=== Stated task ===
Quote verbatim every line from the line containing "were 1276x1702 pixels." to the line containing "COL = SC.collection", inclusive of both, and no other line.

Stored items from a collection:

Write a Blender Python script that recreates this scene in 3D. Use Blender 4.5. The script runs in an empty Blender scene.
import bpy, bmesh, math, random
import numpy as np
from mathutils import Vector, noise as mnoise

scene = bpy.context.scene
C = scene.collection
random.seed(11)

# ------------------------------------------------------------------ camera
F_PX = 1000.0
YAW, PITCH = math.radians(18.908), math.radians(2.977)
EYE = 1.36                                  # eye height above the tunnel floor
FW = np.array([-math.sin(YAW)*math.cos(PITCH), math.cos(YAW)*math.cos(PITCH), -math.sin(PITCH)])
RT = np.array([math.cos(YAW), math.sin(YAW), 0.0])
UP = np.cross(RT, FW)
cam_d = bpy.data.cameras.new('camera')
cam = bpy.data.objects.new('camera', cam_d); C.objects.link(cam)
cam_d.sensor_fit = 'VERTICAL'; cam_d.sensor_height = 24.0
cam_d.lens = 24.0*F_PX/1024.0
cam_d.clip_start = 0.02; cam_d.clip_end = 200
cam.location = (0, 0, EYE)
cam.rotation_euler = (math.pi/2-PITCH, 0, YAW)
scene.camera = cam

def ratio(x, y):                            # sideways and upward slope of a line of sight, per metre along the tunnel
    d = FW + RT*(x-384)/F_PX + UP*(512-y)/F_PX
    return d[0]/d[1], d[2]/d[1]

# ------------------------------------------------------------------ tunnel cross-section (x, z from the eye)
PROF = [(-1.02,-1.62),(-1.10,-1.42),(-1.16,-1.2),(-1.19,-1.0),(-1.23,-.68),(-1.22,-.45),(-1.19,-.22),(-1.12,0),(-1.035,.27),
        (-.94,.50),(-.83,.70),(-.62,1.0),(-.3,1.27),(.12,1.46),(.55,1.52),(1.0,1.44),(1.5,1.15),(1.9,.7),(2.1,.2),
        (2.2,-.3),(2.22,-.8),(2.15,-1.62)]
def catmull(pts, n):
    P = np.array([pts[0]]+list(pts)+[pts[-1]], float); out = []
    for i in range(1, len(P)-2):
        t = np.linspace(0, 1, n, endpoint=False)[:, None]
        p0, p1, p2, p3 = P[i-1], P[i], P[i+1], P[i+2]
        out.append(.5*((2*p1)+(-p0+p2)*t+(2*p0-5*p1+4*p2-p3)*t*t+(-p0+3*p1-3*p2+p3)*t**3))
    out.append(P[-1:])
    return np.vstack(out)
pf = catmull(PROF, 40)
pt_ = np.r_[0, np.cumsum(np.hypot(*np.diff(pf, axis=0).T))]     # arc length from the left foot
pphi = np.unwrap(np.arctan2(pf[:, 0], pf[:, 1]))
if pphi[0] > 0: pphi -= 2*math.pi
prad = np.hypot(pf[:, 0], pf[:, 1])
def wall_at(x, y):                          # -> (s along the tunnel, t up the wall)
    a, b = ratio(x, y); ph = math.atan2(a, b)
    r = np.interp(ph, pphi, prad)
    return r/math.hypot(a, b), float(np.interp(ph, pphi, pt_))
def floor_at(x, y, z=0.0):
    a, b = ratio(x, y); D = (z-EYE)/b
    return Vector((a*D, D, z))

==

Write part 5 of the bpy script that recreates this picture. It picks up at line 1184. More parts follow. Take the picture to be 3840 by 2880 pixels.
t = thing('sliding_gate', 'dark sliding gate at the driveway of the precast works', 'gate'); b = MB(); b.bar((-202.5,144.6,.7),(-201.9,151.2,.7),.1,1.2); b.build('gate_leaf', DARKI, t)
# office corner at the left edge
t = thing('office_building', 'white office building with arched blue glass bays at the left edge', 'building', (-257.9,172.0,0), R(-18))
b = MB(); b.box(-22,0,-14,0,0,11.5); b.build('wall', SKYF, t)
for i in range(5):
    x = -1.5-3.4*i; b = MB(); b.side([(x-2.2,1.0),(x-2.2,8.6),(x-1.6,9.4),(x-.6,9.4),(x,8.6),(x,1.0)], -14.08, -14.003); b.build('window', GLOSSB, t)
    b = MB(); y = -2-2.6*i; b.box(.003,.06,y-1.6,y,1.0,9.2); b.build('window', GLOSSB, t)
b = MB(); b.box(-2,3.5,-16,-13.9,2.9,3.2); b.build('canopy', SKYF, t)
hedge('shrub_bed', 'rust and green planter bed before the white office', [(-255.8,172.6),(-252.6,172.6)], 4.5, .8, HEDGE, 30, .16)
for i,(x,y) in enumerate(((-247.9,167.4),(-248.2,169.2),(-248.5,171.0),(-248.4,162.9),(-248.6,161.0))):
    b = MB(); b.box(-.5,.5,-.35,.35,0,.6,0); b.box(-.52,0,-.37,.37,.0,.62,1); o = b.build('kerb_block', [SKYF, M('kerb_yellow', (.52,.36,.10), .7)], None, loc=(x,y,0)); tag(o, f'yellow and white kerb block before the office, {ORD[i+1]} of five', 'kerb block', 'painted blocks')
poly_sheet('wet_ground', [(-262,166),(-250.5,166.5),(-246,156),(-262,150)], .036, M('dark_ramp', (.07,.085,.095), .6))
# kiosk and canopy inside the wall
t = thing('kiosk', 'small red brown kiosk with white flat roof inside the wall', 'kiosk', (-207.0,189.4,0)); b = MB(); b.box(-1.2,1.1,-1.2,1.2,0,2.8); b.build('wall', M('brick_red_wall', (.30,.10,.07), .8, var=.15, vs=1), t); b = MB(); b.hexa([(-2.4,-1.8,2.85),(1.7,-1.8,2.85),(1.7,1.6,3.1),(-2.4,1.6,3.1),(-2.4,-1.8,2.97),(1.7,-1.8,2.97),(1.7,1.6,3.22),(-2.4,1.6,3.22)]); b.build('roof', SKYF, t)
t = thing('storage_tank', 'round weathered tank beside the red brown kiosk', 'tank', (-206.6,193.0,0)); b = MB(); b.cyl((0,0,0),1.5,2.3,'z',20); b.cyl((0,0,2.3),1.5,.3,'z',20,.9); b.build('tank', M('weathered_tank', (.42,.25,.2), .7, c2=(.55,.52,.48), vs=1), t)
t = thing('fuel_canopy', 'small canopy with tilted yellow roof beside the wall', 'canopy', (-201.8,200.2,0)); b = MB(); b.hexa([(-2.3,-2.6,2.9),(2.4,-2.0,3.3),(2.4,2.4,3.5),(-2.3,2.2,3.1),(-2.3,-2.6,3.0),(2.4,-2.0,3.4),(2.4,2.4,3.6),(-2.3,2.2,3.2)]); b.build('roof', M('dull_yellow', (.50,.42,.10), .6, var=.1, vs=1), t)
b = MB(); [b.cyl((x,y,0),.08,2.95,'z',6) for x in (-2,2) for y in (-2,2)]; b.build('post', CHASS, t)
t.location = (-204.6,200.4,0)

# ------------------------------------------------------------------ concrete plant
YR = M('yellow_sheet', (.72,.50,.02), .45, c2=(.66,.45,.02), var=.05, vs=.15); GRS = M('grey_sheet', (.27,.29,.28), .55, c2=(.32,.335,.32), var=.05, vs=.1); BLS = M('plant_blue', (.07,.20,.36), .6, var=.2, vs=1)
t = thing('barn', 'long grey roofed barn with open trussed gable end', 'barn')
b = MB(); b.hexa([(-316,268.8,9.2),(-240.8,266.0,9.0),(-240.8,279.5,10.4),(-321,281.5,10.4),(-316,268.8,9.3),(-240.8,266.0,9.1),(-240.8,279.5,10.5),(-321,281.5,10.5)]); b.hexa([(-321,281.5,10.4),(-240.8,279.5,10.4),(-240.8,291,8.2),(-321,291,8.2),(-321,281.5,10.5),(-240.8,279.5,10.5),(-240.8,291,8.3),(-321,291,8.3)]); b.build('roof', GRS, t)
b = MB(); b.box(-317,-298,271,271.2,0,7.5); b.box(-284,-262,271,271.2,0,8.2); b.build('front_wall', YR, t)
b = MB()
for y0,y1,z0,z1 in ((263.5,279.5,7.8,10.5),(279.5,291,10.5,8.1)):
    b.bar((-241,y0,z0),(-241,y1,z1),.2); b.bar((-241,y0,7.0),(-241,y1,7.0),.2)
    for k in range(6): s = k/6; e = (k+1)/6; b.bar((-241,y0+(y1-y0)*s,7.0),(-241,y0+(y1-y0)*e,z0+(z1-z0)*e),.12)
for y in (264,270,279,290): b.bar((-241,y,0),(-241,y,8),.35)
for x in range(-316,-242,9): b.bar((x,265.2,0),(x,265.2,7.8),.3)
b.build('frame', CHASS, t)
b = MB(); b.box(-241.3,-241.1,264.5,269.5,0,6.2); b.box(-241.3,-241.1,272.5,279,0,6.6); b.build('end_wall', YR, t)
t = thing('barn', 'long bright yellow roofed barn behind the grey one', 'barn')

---

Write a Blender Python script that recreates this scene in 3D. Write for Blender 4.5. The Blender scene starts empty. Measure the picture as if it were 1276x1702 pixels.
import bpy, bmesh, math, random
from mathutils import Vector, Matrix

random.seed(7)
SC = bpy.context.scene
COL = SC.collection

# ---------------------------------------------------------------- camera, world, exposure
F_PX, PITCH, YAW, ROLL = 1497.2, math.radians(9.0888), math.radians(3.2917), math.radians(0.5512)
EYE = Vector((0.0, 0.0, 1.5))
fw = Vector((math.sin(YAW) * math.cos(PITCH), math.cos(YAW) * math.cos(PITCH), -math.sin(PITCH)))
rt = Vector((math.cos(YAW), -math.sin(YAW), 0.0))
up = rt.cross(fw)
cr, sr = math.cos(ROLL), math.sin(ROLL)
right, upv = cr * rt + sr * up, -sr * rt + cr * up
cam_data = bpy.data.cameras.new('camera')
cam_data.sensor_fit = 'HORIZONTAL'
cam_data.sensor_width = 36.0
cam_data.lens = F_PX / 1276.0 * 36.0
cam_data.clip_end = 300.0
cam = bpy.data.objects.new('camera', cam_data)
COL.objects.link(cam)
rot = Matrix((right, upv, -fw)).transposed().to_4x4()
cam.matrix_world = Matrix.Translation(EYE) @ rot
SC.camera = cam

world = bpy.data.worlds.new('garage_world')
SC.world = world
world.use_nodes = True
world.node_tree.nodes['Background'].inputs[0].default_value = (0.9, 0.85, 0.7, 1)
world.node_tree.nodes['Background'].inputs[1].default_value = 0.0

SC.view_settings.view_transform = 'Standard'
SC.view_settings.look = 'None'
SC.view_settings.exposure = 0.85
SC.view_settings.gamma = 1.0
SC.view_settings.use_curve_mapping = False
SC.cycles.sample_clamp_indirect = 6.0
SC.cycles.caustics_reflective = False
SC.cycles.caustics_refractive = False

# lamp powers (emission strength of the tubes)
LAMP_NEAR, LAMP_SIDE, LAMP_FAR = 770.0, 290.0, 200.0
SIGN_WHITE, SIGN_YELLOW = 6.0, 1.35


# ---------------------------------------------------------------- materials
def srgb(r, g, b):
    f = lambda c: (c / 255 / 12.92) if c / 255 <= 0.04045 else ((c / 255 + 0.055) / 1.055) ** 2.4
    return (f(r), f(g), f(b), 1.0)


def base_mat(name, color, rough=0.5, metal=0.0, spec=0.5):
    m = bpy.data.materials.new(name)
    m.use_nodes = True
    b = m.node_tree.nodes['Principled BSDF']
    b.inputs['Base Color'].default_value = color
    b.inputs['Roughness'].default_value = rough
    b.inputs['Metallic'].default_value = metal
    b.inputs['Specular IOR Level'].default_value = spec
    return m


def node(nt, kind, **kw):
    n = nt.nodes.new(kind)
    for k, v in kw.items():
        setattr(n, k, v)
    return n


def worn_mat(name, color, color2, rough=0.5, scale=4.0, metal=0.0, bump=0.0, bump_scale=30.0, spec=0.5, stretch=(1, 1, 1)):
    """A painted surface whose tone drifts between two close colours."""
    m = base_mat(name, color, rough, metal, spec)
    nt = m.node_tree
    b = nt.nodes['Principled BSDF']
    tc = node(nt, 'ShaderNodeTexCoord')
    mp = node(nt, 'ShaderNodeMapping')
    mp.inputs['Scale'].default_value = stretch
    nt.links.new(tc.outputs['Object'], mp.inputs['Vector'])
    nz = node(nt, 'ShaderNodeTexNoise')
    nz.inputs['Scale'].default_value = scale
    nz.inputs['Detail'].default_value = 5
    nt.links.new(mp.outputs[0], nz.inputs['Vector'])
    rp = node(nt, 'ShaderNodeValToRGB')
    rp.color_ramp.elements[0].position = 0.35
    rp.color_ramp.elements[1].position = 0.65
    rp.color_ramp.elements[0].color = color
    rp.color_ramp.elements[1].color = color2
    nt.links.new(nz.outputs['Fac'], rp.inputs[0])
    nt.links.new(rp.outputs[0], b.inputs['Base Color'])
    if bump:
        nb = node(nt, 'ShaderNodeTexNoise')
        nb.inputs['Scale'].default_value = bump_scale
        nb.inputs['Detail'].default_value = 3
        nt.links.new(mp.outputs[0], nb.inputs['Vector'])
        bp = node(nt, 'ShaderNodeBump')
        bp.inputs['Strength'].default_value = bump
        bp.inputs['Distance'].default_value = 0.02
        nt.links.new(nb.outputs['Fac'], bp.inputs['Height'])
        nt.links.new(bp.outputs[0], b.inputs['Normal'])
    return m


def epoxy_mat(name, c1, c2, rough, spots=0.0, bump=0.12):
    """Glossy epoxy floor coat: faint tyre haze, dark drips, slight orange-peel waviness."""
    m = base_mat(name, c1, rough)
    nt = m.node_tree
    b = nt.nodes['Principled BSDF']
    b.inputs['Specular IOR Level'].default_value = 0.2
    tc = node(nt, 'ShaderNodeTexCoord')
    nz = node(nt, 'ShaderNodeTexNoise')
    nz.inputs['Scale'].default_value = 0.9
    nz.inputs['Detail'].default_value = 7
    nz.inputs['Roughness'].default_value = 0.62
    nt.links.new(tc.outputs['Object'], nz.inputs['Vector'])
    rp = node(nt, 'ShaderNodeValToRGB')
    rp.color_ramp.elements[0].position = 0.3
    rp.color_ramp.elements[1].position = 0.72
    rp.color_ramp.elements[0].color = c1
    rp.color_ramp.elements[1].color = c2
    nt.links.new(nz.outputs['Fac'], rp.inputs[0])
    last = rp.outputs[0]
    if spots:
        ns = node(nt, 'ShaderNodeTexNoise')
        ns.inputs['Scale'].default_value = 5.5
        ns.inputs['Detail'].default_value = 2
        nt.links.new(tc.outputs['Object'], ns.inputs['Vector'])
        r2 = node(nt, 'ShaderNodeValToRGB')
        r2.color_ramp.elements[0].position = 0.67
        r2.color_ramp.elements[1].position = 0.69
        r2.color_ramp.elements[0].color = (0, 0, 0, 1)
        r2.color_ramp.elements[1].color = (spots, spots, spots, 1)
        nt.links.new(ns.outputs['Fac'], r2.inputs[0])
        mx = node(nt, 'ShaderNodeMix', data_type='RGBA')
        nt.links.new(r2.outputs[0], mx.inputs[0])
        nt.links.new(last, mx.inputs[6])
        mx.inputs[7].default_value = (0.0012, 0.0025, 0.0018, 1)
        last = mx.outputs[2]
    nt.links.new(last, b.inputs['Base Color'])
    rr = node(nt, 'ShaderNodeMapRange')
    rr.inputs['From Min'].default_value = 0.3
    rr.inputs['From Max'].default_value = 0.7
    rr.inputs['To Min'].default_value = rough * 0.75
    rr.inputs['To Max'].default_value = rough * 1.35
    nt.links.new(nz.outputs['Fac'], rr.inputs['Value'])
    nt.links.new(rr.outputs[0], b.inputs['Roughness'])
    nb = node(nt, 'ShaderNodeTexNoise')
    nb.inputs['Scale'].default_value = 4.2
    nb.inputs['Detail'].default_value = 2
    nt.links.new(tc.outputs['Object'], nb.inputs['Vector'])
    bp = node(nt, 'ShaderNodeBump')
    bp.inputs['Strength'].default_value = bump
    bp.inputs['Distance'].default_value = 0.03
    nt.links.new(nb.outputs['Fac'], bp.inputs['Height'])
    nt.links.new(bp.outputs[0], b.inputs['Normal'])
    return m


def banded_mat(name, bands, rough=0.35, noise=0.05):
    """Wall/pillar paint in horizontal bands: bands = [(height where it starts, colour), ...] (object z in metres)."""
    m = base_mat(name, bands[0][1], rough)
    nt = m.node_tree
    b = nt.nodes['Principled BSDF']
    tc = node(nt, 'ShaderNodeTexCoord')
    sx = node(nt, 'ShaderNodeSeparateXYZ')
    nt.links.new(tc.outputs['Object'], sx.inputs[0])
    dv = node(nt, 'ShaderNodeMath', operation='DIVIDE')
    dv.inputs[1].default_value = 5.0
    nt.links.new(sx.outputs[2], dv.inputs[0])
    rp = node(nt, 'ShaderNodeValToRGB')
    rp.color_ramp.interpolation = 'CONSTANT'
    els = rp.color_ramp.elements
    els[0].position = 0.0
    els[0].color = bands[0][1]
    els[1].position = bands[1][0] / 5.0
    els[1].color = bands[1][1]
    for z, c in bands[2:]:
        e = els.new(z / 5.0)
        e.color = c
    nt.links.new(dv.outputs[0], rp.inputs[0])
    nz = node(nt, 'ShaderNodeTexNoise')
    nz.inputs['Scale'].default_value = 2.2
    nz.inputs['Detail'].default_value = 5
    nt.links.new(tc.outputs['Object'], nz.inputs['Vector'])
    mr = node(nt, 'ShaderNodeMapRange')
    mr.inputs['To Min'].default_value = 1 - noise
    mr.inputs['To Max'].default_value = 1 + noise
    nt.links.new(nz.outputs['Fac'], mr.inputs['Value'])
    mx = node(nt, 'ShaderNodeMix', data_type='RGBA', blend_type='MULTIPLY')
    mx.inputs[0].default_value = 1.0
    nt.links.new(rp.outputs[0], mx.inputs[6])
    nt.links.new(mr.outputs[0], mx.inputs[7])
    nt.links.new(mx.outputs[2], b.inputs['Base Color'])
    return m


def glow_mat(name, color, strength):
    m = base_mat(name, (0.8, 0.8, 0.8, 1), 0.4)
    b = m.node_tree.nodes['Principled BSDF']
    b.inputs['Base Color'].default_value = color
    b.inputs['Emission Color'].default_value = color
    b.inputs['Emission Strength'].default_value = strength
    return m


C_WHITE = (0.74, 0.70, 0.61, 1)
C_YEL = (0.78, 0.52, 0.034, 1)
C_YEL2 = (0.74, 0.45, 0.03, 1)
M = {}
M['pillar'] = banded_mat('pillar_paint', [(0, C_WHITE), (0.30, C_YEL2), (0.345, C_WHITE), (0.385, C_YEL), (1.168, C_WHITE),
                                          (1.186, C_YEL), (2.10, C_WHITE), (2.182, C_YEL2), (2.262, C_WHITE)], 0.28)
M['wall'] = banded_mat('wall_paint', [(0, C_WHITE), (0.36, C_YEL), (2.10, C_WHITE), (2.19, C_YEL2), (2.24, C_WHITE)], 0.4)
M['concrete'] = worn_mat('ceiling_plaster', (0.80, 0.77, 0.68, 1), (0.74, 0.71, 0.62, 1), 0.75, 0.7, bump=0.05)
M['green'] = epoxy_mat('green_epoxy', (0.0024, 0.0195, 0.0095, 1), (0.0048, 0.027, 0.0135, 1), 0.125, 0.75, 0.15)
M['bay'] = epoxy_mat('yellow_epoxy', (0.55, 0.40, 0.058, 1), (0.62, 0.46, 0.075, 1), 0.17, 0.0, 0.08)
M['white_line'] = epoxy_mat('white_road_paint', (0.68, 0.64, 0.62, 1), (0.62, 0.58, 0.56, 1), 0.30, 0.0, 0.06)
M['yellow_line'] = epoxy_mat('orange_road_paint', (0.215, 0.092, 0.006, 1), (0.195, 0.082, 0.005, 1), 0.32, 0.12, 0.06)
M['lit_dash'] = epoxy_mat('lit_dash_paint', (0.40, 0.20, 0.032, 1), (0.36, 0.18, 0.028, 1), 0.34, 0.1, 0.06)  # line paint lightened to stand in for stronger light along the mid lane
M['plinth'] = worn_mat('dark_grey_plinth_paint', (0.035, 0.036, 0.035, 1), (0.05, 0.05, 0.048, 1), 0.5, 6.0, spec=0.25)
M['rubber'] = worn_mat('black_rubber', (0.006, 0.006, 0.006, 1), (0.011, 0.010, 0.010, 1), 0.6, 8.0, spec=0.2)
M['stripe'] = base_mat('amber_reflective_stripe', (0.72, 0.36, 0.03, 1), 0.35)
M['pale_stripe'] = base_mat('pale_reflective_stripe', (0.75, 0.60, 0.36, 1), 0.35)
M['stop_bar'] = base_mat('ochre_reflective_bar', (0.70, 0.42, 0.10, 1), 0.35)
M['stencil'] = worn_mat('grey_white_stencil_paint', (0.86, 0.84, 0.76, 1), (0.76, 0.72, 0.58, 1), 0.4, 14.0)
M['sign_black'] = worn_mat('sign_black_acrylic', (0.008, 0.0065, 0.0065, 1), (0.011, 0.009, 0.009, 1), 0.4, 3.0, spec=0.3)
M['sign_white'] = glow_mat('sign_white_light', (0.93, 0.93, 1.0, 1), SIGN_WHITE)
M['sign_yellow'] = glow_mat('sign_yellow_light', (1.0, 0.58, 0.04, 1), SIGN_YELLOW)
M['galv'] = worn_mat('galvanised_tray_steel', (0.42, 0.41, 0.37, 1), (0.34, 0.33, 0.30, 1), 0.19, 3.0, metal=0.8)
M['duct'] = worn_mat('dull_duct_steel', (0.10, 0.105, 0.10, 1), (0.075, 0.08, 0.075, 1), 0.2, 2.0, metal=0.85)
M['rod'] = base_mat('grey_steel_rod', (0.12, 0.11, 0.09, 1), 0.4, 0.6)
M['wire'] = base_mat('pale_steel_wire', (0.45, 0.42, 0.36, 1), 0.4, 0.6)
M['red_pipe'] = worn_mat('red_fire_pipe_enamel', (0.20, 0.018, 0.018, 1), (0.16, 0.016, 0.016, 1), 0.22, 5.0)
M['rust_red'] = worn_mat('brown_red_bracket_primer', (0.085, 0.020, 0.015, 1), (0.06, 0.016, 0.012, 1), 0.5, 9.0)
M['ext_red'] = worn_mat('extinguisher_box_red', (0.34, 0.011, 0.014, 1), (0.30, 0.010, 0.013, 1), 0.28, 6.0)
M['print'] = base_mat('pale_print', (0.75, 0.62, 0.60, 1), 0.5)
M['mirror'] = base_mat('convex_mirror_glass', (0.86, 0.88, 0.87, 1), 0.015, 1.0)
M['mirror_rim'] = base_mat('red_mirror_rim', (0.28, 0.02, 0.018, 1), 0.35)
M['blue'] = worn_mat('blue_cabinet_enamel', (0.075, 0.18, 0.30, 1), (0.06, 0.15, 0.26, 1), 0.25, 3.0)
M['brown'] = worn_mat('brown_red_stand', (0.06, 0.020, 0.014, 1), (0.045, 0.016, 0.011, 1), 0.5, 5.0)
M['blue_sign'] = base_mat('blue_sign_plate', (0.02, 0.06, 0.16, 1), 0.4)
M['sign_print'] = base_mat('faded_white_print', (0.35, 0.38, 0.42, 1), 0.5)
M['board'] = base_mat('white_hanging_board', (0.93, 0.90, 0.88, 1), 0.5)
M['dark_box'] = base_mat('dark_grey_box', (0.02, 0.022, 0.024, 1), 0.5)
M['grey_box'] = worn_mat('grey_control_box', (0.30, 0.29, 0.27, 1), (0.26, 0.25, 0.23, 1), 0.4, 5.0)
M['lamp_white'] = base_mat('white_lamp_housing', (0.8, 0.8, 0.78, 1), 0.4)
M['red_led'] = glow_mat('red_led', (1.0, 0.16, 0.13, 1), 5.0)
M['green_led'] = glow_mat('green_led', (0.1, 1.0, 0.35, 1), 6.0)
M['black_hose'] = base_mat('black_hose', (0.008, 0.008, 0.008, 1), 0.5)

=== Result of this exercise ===
Write a Blender Python script that recreates this scene in 3D. Write for Blender 4.5. The Blender scene starts empty. Measure the picture as if it were 1276x1702 pixels.
import bpy, bmesh, math, random
from mathutils import Vector, Matrix

random.seed(7)
SC = bpy.context.scene
COL = SC.collection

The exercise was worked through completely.